Stimmt nicht. Wer in den Niederlanden durch die Straßen schlendert, kann so mancher Familie ins Wohnzimmer schauen. Viele Wohnungen sind ebenerdig, und oft hängen keine Gardinen vor den Fenstern. Als Grund wird häufig die Geschichte von der Gardinensteuer bemüht, die es früher gegeben habe. Um die Abgabe zu vermeiden, hätte sich der Niederländer lieber den Blicken der Nachbarn ausgesetzt, und der Brauch habe sich bis heute gehalten.
Wenn es um neue Geldquellen geht, ist der Staat erfinderisch – zur Finanzierung der Kriegsflotte etwa führte Kaiser Wilhelm die deutsche Sektsteuer ein, die bis heute erhoben wird. Und in einigen Ländern gab es früher eine Fenstersteuer, eine bequeme Methode, Gebäude zumindest ungefähr entsprechend ihrer Größe zu besteuern: Die Steuereintreiber mussten nur durch die Straßen gehen und die Fenster zählen, man musste keine großen Messungen durchführen und die Häuser auch nicht betreten.

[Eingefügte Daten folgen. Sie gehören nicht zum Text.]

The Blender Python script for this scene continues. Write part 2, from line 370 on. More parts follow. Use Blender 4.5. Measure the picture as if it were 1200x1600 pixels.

Englische Hausbesitzer reagierten, indem sie ein paar Fenster kurzerhand zumauerten. In den Niederlanden gab es von 1821 bis 1896 die Personalsteuer, in die Mobiliar, Diener, Pferde, der Wert des Hauses und eben auch die Zahl der Fenster eingingen. In kleinen Gemeinden kostete ein Fenster 40 Cents, in größeren 1,10 Gulden pro Jahr.
Von Gardinen war in dieser Steuer nicht die Rede. Dass die Holländer quasi im Schaufenster leben, hat wohl andere Ursachen. Es könnte am Calvinismus liegen, der dort weit verbreitet ist: Wer ein rechtschaffenes Leben ohne Luxus und Ausschweifungen führt, hat nichts zu verbergen – und muss keine Gardinen vors Fenster hängen.